Beasley mengatakan bahwa kerusuhan sipil dan aksi protes di hampir 50 negara pada tahun 2008 lalu terjadi ketika inflasi global dan harga pangan mengalami lonjakan parah.
Baca juga: Antisipasi Naiknya Harga Gandum, Badan Pangan Nasional Dorong Konsumsi Bahan Pangan Lokal
“Situasi saat ini jauh lebih buruk, dan kami sudah mulai melihat destabilisasi terjadi di banyak negara, seperti Sri Lanka. Kami juga melihat apa yang terjadi di Mali, Chad, Burkina Faso,” kata Beasley.
Selain destabilisasi dan potensi migrasi massal, Beasley mengatakan jumlah populasi yang sangat rawan pangan mencapai 276 juta orang sebelum invasi Rusia. Namun, untuk saat ini jumlahnya diperkirakan naik menjadi 345 juta orang.
Beasley menyambut baik dukungan AS, dengan memberi dana hampir 6 miliar dolar AS untuk WFP. Dia kemudian mengisyaratkan bahwa negara lain belum cukup melangkah.
"Seperti yang kami dengar, China hanya memberi kami 3 juta dolar AS," kata Beasley.
Sementara itu, PBB yang telah bekerja dengan Rusia, Ukraina, dan Turki, diharapkan dapat membuat kesepakatan untuk segera mengakhiri blokade gandum Ukraina.
Beasley dan Duta Besar AS Linda Thomas-Greenfield berharap kesepakatan akhir akan diumumkan dalam beberapa hari mendatang.
Di sisi lain, Kremlin justru menuduh dan menyalahkan sanksi Barat yang membuat krisis pangan dan meningkatnya harga pupuk global.
“Padahal sebenarnya tidak ada sanksi terhadap produk pertanian mereka, tidak ada sanksi terhadap pupuk mereka,” Thomas-Greenfield menggarisbawahi.
Baca juga: Atasi Krisis Pangan Global, Rusia Genjot Ekspor Minyak dan Tepung Bunga Matahari
“Mereka bisa memindahkan hasil pertaniannya.
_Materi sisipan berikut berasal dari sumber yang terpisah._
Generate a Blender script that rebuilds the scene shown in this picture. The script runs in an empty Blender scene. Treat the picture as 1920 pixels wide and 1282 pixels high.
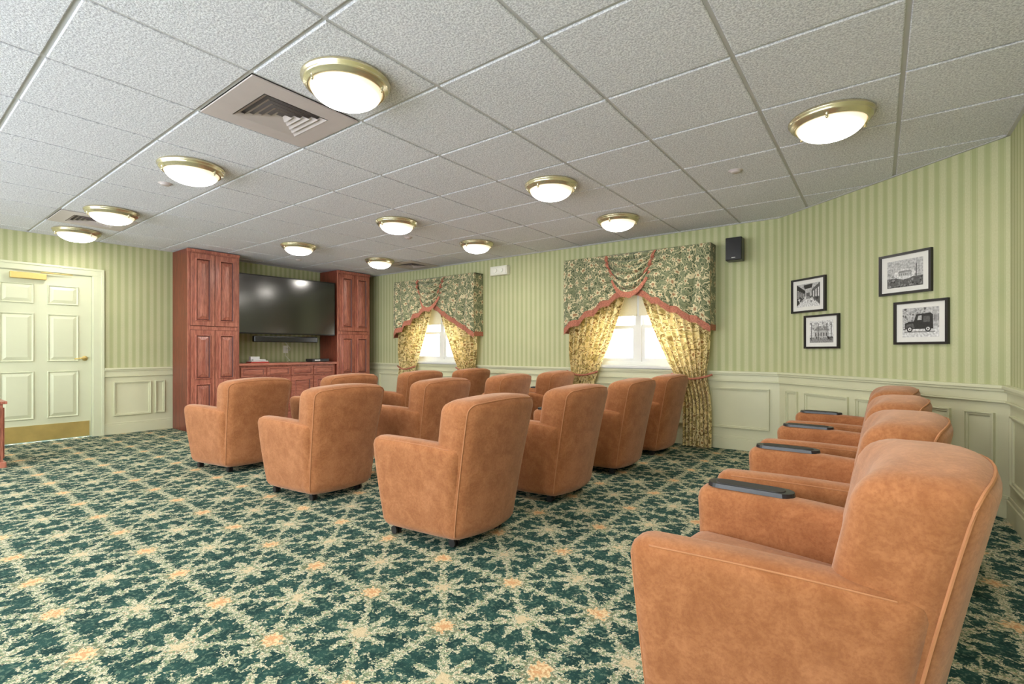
import bpy,bmesh,math,random
from mathutils import Vector,Matrix
random.seed(4)
sc=bpy.context.scene
try: sc.view_settings.view_transform='Standard'
except Exception: pass
PI=math.pi
def lin(r,g,b):
    f=lambda c:((c/255)/12.92 if c/255<=.04045 else (((c/255)+.055)/1.055)**2.4)
    return (f(r),f(g),f(b),1)
# ---------------------------------------------------------------- node helper
class V:
    def __init__(s,g,k): s.g=g; s.k=k
    def __add__(s,o): return s.g.m('ADD',s,o)
    def __radd__(s,o): return s.g.m('ADD',o,s)
    def __sub__(s,o): return s.g.m('SUBTRACT',s,o)
    def __rsub__(s,o): return s.g.m('SUBTRACT',o,s)
    def __mul__(s,o): return s.g.m('MULTIPLY',s,o)
    def __rmul__(s,o): return s.g.m('MULTIPLY',o,s)
    def __truediv__(s,o): return s.g.m('DIVIDE',s,o)
class G:
    def __init__(s,name,rough=.6,metal=0,spec=None,**kw):
        s.mat=bpy.data.materials.new(name); s.mat.use_nodes=True
        s.t=s.mat.node_tree; s.b=s.t.nodes['Principled BSDF']
        s.b.inputs['Roughness'].default_value=rough; s.b.inputs['Metallic'].default_value=metal
        if spec is not None: s.b.inputs['Specular IOR Level'].default_value=spec
        for k,v in kw.items(): s.b.inputs[k.replace('_',' ')].default_value=v
    def put(s,inp,a):
        if isinstance(a,V): s.t.links.new(a.k,inp)
        else: inp.default_value=a
    def m(s,op,*a):
        n=s.t.nodes.new('ShaderNodeMath'); n.operation=op
        for i,x in enumerate(a): s.put(n.inputs[i],x)
        return V(s,n.outputs[0])
    def ab(s,a): return s.m('ABSOLUTE',a)
    def fr(s,a): return s.m('FRACT',a)
    def mx(s,a,b): return s.m('MAXIMUM',a,b)
    def mn(s,a,b): return s.m('MINIMUM',a,b)
    def ss(s,x,e0,e1):
        n=s.t.nodes.new('ShaderNodeMapRange'); n.interpolation_type='SMOOTHSTEP'
        s.put(n.inputs[0],x); n.inputs[1].default_value=e0; n.inputs[2].default_value=e1
        return V(s,n.outputs[0])
    def mix(s,f,a,b):
        n=s.t.nodes.new('ShaderNodeMix'); n.data_type='RGBA'
        s.put(n.inputs[0],f); s.put(n.inputs[6],a); s.put(n.inputs[7],b)
        return V(s,n.outputs[2])
    def co(s,which='Object'):
        n=s.t.nodes.new('ShaderNodeTexCoord'); return V(s,n.outputs[which])
    def xyz(s,v):
        n=s.t.nodes.new('ShaderNodeSeparateXYZ'); s.put(n.inputs[0],v)
        return [V(s,o) for o in n.outputs]
    def cmb(s,x,y,z):
        n=s.t.nodes.new('ShaderNodeCombineXYZ')
        for i,a in enumerate((x,y,z)): s.put(n.inputs[i],a)
        return V(s,n.outputs[0])
    def noise(s,vec,scale,detail=2,rough=.5,dist=0):
        n=s.t.nodes.new('ShaderNodeTexNoise'); s.put(n.inputs['Vector'],vec)
        n.inputs['Scale'].default_value=scale; n.inputs['Detail'].default_value=detail
        n.inputs['Roughness'].default_value=rough; n.inputs['Distortion'].default_value=dist
        return V(s,n.outputs[0])
    def vorcell(s,x,y,scale,rnd=.6):
        # returns polar coordinates (r, theta, random) around the nearest cell point of a 2D voronoi
        v=s.cmb(x*scale,y*scale,0.0)
        n=s.t.nodes.new('ShaderNodeTexVoronoi'); n.voronoi_dimensions='2D'; s.put(n.inputs['Vector'],v)
        n.inputs['Scale'].default_value=1; n.inputs['Randomness'].default_value=rnd
        p=s.xyz(V(s,n.outputs['Position'])); c=s.xyz(V(s,n.outputs['Color']))
        dx=x*scale-p[0]; dy=y*scale-p[1]
        return s.m('SQRT',dx*dx+dy*dy), s.m('ARCTAN2',dy,dx)+c[0]*6.28, c[1]
    def bump(s,h,strength=.3,dist=.01):
        n=s.t.nodes.new('ShaderNodeBump'); s.put(n.inputs['Height'],h)
        n.inputs['Strength'].default_value=strength; n.inputs['Distance'].default_value=dist
        s.t.links.new(n.outputs[0],s.b.inputs['Normal'])
    def col(s,c): s.put(s.b.inputs['Base Color'],c); return s
    def trans(s,c,f):
        tr=s.t.nodes.new('ShaderNodeBsdfTranslucent'); s.put(tr.inputs[0],c)
        mxs=s.t.nodes.new('ShaderNodeMixShader'); mxs.inputs[0].default_value=f
        s.t.links.new(s.b.outputs[0],mxs.inputs[1]); s.t.links.new(tr.outputs[0],mxs.inputs[2])
        s.t.links.new(mxs.outputs[0],s.t.nodes['Material Output'].inputs[0])
def flat(name,c,rough=.6,metal=0,var=.06,scale=8,bump=0,detail=3,**kw):
    g=G(name,rough,metal,**kw); n=g.ss(g.noise(g.co(),scale,detail,.6),.25,.75)
    d=tuple(max(0,x*(1-var)) for x in c[:3])+(1,); l=tuple(min(1,x*(1+var)) for x in c[:3])+(1,)
    g.col(g.mix(n,d,l))
    if bump: g.bump(g.noise(g.co(),scale*12,2),bump,.003)
    return g.mat
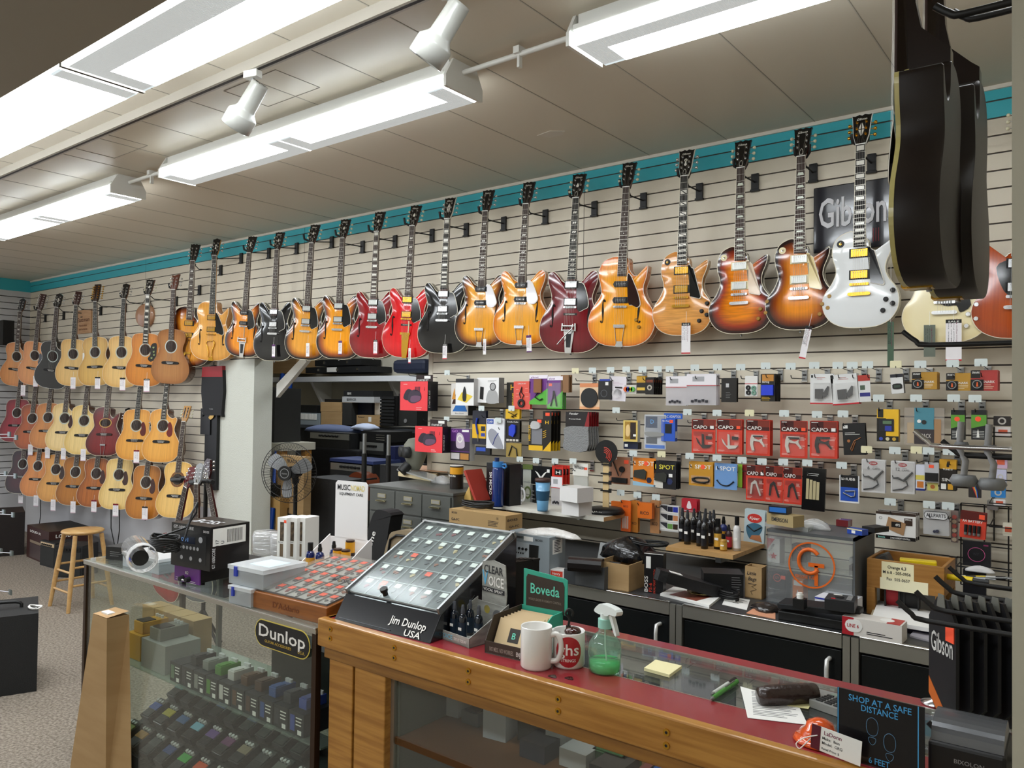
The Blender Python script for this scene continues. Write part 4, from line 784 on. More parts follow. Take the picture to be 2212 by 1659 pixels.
for x in(.08,.1,.12):b.tube([(x,.052*math.cos(t*PI/8),.052*math.sin(t*PI/8))for t in range(17)],.003,glassmat('#ffffff',.6),4)
b.obj('canister',r);b=MB();b.cyl((-.12,0,-.01),(.05,0,-.01),.03,BLK,n=16);b.obj('contents',r)
c=PZ(318,1208,CZ+.05);r=tag(lay(MB().tube([(.075*math.cos(t*.55)*(1+.04*math.sin(t*2.3)),.045*math.sin(t*.55),.03+.004*math.sin(t*1.7)+t*.0006)for t in range(0,90)]+[(-.03,.1,.1),(-.02,.14,.16),(.0,.13,.2),(.02,.1,.17),(.03,.06,.06)],.0042,BLK,5).obj('cable_coil'),(PZ(290,1192,CZ+.17).x,PZ(290,1192,CZ+.17).y+.12,CZ+.13)),'black cable coiled on top of the clear canister','cable')
Crate('power_strip_box','black effects board behind the frosted tub','box',(228,1208),(275,1212),1180,CZ,.2,mat('#1b1a1a',.6),front=lambda b,w,h:lines(b,w*.2,h*.6,w*.5,3,h*.15,GREYT))
for k,(px,py,s)in enumerate(((525,1205,1.),(565,1210,1.05),(590,1205,.8))):
 r=thing('snare_wire_pack','clear bagged drum part, one of the shiny bags behind the latched cases','bag',PZ(px,py,CZ+.002)+Vector((0,.12,0)),math.radians(10*k),'bagged drum parts behind the cases')
 b=MB();b.lathe([(.0,0),(.055*s,0),(.062*s,.02),(.062*s,.09),(.055*s,.11),(.0,.11)],(0,0,0),glassmat('#f5f5f5',.3,.1),n=12,close=False);b.obj('bag',r)
 b=MB();
 for q in range(3):b.tube([(.05*s*math.cos(t*PI/8),.05*s*math.sin(t*PI/8),.03+.03*q)for t in range(17)],.003,CHR,4)
 b.obj('rings',r)
Z5=CZ
A=PZ(640,1243,Z5);r=thing('counter_display','white cardboard display with tall header card for instrument care bottles','display',A,math.radians(8))
b=MB();WC=mat('#eeeceb',.6)
b.add([(0,0,0),(.24,0,0),(.24,0,.05),(0,0,.05)],[(0,1,2,3)],WC);b.bx(0,0,0,.24,.2,.004,WC);b.bx(0,0,0,.24,.004,.04,WC);b.bx(0,.2,0,.24,.204,.14,WC)
for x in(0,.236):b.M=Matrix(((0,0,1,x),(1,0,0,0),(0,1,0,0),(0,0,0,1)));b.prism([(0,0),(.2,0),(.2,.15),(0,.04)],0,.004,WC)
b.M=Matrix.Identity(4);b.obj('tray',r)
b=MB();Q=PZ(698,1170,Z5);cw,ch=.185,.25
b.M=Matrix.Translation((.03,.203,.14))@RX;b.prism([(0,0),(cw,0),(cw,ch-.012),(cw-.012,ch),(.012,ch),(0,ch-.012)],0,.004,WC);b.text('MUSIC',cw*.27,ch*.84,.005,.024,INK,w=cw*.4);b.text('NOMAD',cw*.7,ch*.84,.005,.024,mat('#e0cf7a',.6),w=cw*.42);b.text('EQUIPMENT CARE',cw*.5,ch*.75,.005,.012,INK,w=cw*.72);b.obj('header_card',r)
def bottle(name,label,p,h,rr,body,cap,labm=None,grp=None,nozzle=True,cat='bottle'):
 r=thing(name,label,cat,p,0,grp);b=MB();b.lathe([(0,0),(rr,0),(rr,h*.62),(rr*.8,h*.7),(rr*.42,h*.74),(rr*.42,h*.78)],(0,0,0),body,n=18)
 b.obj('bottle_body',r)
 if labm:l=MB();l.cyl((0,0,h*.08),(0,0,h*.52),rr*1.02,labm,n=18,caps=False);l.bx(-rr*.5,-rr*1.04,h*.3,rr*.5,-rr*1.0,h*.38,PAPER);l.obj('bottle_label',r)
 c=MB();
 if nozzle:c.cyl((0,0,h*.76),(0,0,h*.87),rr*.5,cap,n=14);c.cyl((0,0,h*.87),(0,0,h),rr*.42,cap,r1=rr*.3,n=14);c.cyl((0,0,h*.95),(0,-rr*.5,h*.95),rr*.1,cap,n=8)
 else:c.cyl((0,0,h*.74),(0,0,h),rr*.62,cap,n=16)
 c.obj('cap',r);return r
BLUB=mat('#15235a',.1,coat=.8);AMBL=mat('#c9952f',.5)
M3=Matrix.Translation(A)@Matrix.Rotation(math.radians(8),4,'Z')
for(x,y,nz,lb)in((.03,.05,False,'blue bottle with plain black cap at the display\'s left'),(.085,.05,True,'blue spray bottle at the front of the white display'),(.09,.13,True,'blue spray bottle deeper in the white display')):
 bottle('care_bottle',lb,M3@Vector((x,y,.005)),.13,.019,BLUB,BLK,AMBL,'blue care bottles in the white display',nz)
for(x,y,lb)in((.14,.1,'left amber can in the white display'),(.185,.1,'right amber can in the white display'),(.16,.155,'amber can at the back of the white display')):
 p=MB();p.cyl((0,0,0),(0,0,.1),.021,mat('#d99a1e',.35),n=20);p.cyl((0,0,.02),(0,0,.055),.0214,mat('#241510',.5),n=20);p.cyl((0,0,.1),(0,0,.108),.019,mat('#3a2216',.4),n=20);p.M=RX.copy();p.text('ONE',0,.035,.0215,.012,WHT)
 tag(lay(p.obj('spray_can'),M3@Vector((x,y,.005+.03 if y>.15 else .005))),lb,'can','amber cans in the white display')
for(x,lb)in((610,'white strap box with orange sticker at the front of its row'),(632,'second white strap box behind the stickered one'),(650,'last white strap box beside the header card')):
 Crate('strap_box',lb,'box',(x-12,1208),(x+8,1211),1117,Z5+.01,.09,WHT,'white strap boxes',front=lambda b,w,h:(rect(b,w*.3,h*.45,w*.7,h*.9,mat('#6d5a42',.6,noise=(60.,'#2c241b',(1,1,1)))),rect(b,w*.3,h*.08,w*.65,h*.38,mat('#6d5a42',.6)),rect(b,w*.7,h*.88,w*.95,h*.95,ORG)if x<620 else None,b.text('MusicNomad',w*.4,h*.4,.001,.008,GREYT,w=w*.5)))
for k in range(3):
 p=MB();p.bx(0,0,0,.045,.002,.06,mat('#141008',.5));p.M=RX.copy();p.prism(smooth([(.006,.014),(.038,.012),(.04,.03),(.024,.045),(.008,.032)],3),0,.0008,mat('#d8a040',.5));p.bx(.008,.002,0,.036,.008,.001,WHT)
 tag(lay(p.obj('care_card'),PZ(552+22*k,1238,Z5+.0005)),'small dark card with amber picture, number %s from the left beside the display'%('one','two','three')[k],'card','amber picture cards')
#  wooden pick case (slanted, glass lid, orange price dots)
def slant_case(name,label,a,b_,zb,hf,hb,d,m,lidm,rows,cols,chip,front,cells,rim=.012,hang=None,chipw=.02):
 A,yw,w,_=fit(a,b_,a[1]-10,zb);r=thing(name,label,'display case',A,yw)
 b=MB();b.M=Matrix(((0,0,1,0),(1,0,0,0),(0,1,0,0),(0,0,0,1)))
 ins=hang or 0;prof=[(0,0),(d,0),(d,hb),(ins,hf)];b.prism(prof,0,w,m);b.M=Matrix.Identity(4)
 o=b.obj('case_body',r,bevel=.003)
 sl=math.atan2(hb-hf,d-ins);L=math.hypot(hb-hf,d-ins);TM=Matrix.Translation((0,ins,hf))@Matrix.Rotation(sl,4,'X')
 c=MB();c.M=TM.copy();c.bx(rim,rim,.0,w-rim,L-rim,.0015,cells[0])
 for i in range(rows+1):y=rim+(L-2*rim)*i/rows;c.bx(rim,y-.0015,0,w-rim,y+.0015,.006,cells[1])
 for j in range(cols+1):x=rim+(w-2*rim)*j/cols;c.bx(x-.001,rim,0,x+.001,L-rim,.006,cells[1])
 c.obj('compartments',r)
 random.seed(len(label));t=MB();t.M=TM.copy();pk=MB();pk.M=TM.copy()
 for i in range(rows):
  for j in range(cols):
   x=rim+(w-2*rim)*(j+.5)/cols;y=rim+(L-2*rim)*(i+.78)/rows;cm_=chip[0]if random.random()<chip[2]else chip[1]
   t.bx(x-chipw/2,y-chipw*.42,.006,x+chipw/2,y+chipw*.42,.0075,cm_)
   pc=random.choice(['#8b4a2a','#5c6064','#7d2430','#3c4048','#c9b183','#5a5a5e'])
   for q in range(2):px,py=x+random.uniform(-.3,.3)*chipw*2,y-.022+random.uniform(-.008,.008);pk.prism([(px,py-.008),(px+.008,py+.003),(px+.004,py+.007),(px-.004,py+.007),(px-.008,py+.003)],.002,.0035+q*.001,mat(pc,.4))
 t.obj('price_dots',r)['kind']='stuff';pk.obj('picks',r)['kind']='stuff'
 l=MB();l.M=TM.copy();l.bx(rim*.5,rim*.5,.012,w-rim*.5,L-rim*.5,.015,lidm);l.obj('lid',r)
 f=MB();f.M=Matrix.Rotation(-math.atan2(ins,hf)if ins else 0,4,'X')@RX;front(f,w,hf);f.obj('front_lettering',r)
 return r,TM,w,L
r1,TM,w,L=slant_case('pick_case','wooden slant-top pick case with orange price dots, between showcase and black case',(537,1309),(705,1352),CZ,.058,.12,.40,mat('#96581f',.35,coat=.3,noise=(8.,'#824a18',(1,3,9))),glassmat('#f4f2ee',.05,.1,.008),5,7,(ORG,ORG,1.),lambda f,w,h:f.text("D'Addario",w*.5,h*.3,.001,h*.34,mat('#6a3413',.6),w=w*.34),(mat('#b0b6b8',.5),mat('#6e7072',.4)),rim=.014,chipw=.026)
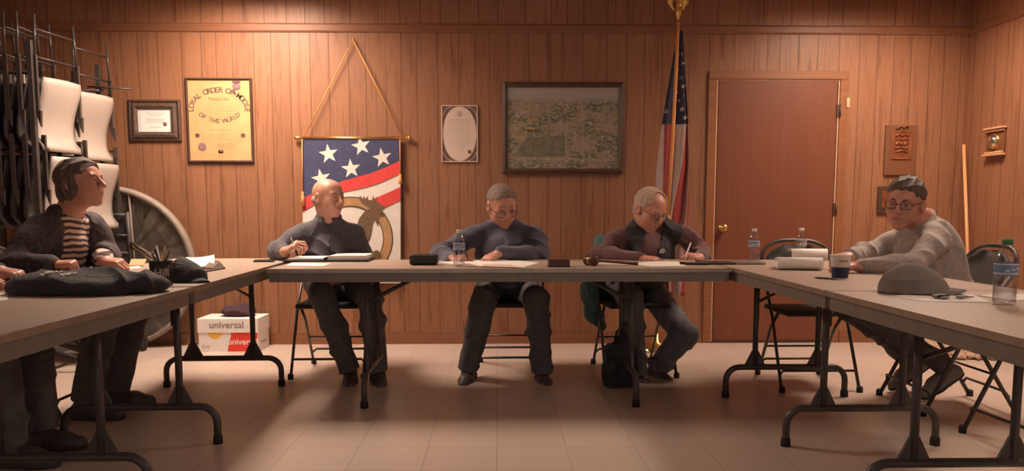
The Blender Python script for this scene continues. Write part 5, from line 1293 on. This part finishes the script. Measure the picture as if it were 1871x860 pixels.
F.ell(pc+np.array([0, 0, .035]), (.13, .09, .05)); F.ell(pc+np.array([.05, .01, .05]), (.07, .07, .045)); F.ell(pc+np.array([-.06, 0, .045]), (.06, .07, .04)); F.cut((0, 0, .249), (0, 0, -1))
V, Q = F.mesh(.006); V = wrinkle(V, Q, .012, 70, 4); o = mesh_np('folded_cloth', V, Q, M['purple_cloth'], None, (pc[0], pc[1], .249)); tag(o, 'dark purple bundle of cloth on top of the paper carton', 'cloth')

# ------------------------------------------------------------------ things on the tables
TZ = .7402
tp = lambda x, y, z=TZ: onz(x, y, z)
def slab(name, label, cat, pts, th, m, group=None, z0=None, sag=None):
    """thin sheet-like thing with an outline given on the table plane"""
    P = [np.array(p) for p in pts]; c = sum(P)/len(P); z = c[2] if z0 is None else z0
    mb = MB(); a = [(p[0], p[1], z) for p in P]; b = [(p[0], p[1], z+th) for p in P]; n = len(P)
    mb.add(a+b, [tuple(range(n))[::-1], tuple(range(n, 2*n))]+[(i, (i+1) % n, n+(i+1) % n, n+i) for i in range(n)])
    o = mb.build(name, m, None, (c[0], c[1], z)); return tag(o, label, cat, group)
def rect(cx, cy, w, d, rz=0.0, z=TZ):
    c, s = math.cos(math.radians(rz)), math.sin(math.radians(rz)); return [np.array([cx+a*c-b*s, cy+a*s+b*c, z]) for a, b in ((-w/2, -d/2), (w/2, -d/2), (w/2, d/2), (-w/2, d/2))]

def water_bottle(px_, py_, label, cap='white_cap', H=.205, R=.032, fill=.55, labelmat='blue_print', Y=None):
    p = tp(px_, py_) if Y is None else at(px_, py_, Y); x, y = p[0], p[1]
    t = thing('water_bottle', label, 'water bottle', (x, y, TZ), 'plastic water bottles')
    k = H/.205; r = R
    prof = [(0, .004), (r*.55, .0015), (r*.86, .0), (r*.98, .008)]
    for i in range(6): z = .014+i*.0125; prof += [(r*.995, z), (r*.93, z+.006)]
    prof += [(r*.97, .090), (r*.985, .094), (r*.985, .132), (r*.97, .136), (r*.99, .142), (r*.90, .156), (r*.68, .174), (r*.45, .186), (r*.40, .190)]
    m_ = MB(); m_.lathe([(a, b*k) for a, b in prof], (x, y, TZ), 28); m_.build('bottle_body', M['bottle'], t)
    m_ = MB(); m_.lathe([(r*.40, .1895*k), (r*.46, .190*k), (r*.46, .205*k), (r*.42, .207*k), (0, .207*k)], (x, y, TZ), 20, wob=None); m_.build('cap', M[cap], t)
    m_ = MB(); lb = [(r*1.003, .092*k), (r*1.003, .133*k)]; m_.lathe([(a, b) for a, b in lb], (x, y, TZ), 28); 
    m_.f = [f for f in m_.f if len(f) == 4]; m_.m = m_.m[:len(m_.f)]; m_.sm = m_.sm[:len(m_.f)]
    lo = len(m_.f)
    for zz in (.098, .127): m_.lathe([(r*1.012, zz*k), (r*1.012, (zz+.004)*k)], (x, y, TZ), 28, 1)
    keep = [i for i, f in enumerate(m_.f) if len(f) == 4]; m_.f = [m_.f[i] for i in keep]; m_.m = [m_.m[i] for i in keep]; m_.sm = [m_.sm[i] for i in keep]
    for k2 in range(3):
        a = -2.2+k2*.5; pts = [(x+r*1.012*math.cos(a+q*.32), y+r*1.012*math.sin(a+q*.32), TZ+(.104+.014*math.sin(q*3)*.5+.006*k2*.5)*k) for q in np.linspace(0, 1, 6)]
        m_.tube(pts, .0022, 5, 1)
    m_.build('label', [M[labelmat], M['cup_white']], t)
    if fill > 0:
        wp = [(0, .006)]+[(a*.94, b) for a, b in prof if .004 < b < fill*.2]; m_ = MB(); top_ = wp[-1][1]; wp += [(0, top_+.0005)]
        m_.lathe([(a, b*k) for a, b in wp], (x, y, TZ), 28); m_.build('water', M['water'], t)
    return t
water_bottle(839, 486, 'clear water bottle with blue label before the man in the slate blue sweatshirt', fill=.5, H=.195, cap='white_cap')
water_bottle(1377, 477, 'clear water bottle with a bright blue label on the table in front of the door', fill=.3, H=.19)
water_bottle(1463, 474, 'clear water bottle with a white cap behind the curled paper pad', fill=.5, H=.19, labelmat='silver')
water_bottle(1834, 556, 'large clear water bottle with a green cap on the near right table', cap='green_cap', H=.207, R=.0345, fill=.35, labelmat='blue_print')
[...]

Mereka dapat memindahkan gandumnya jika mereka ingin melakukannya. Tetapi mereka lebih suka menyalahkan seluruh dunia, berpikir bahwa itu akan membuat mereka mendapat lebih banyak dukungan dari dunia. Dan saya pikir mereka telah gagal.” imbuhnya.
Samantha Power, administrator Badan Pembangunan Internasional AS, mengatakan kepada para senator bahwa salah satu hal yang sedang dikerjakan USAID adalah membantu negara-negara Afrika mengurangi ketergantungan pada pupuk dari Rusia, yang tidak lagi menjadi sumber yang dapat diandalkan.
“Jadi, kami berusaha untuk mendiversifikasi dan juga memastikan produksi pupuk di Afrika, serta kedaulatan pangan di negara-negara yang terlalu bergantung pada impor,” kata Power.
Secara terpisah, anggota parlemen AS juga menyatakan keprihatinan atas situasi dan kampanye disinformasi Rusia. Mereka juga mengkritik China karena bersekutu dengan Rusia ketika kerawanan pangan tumbuh.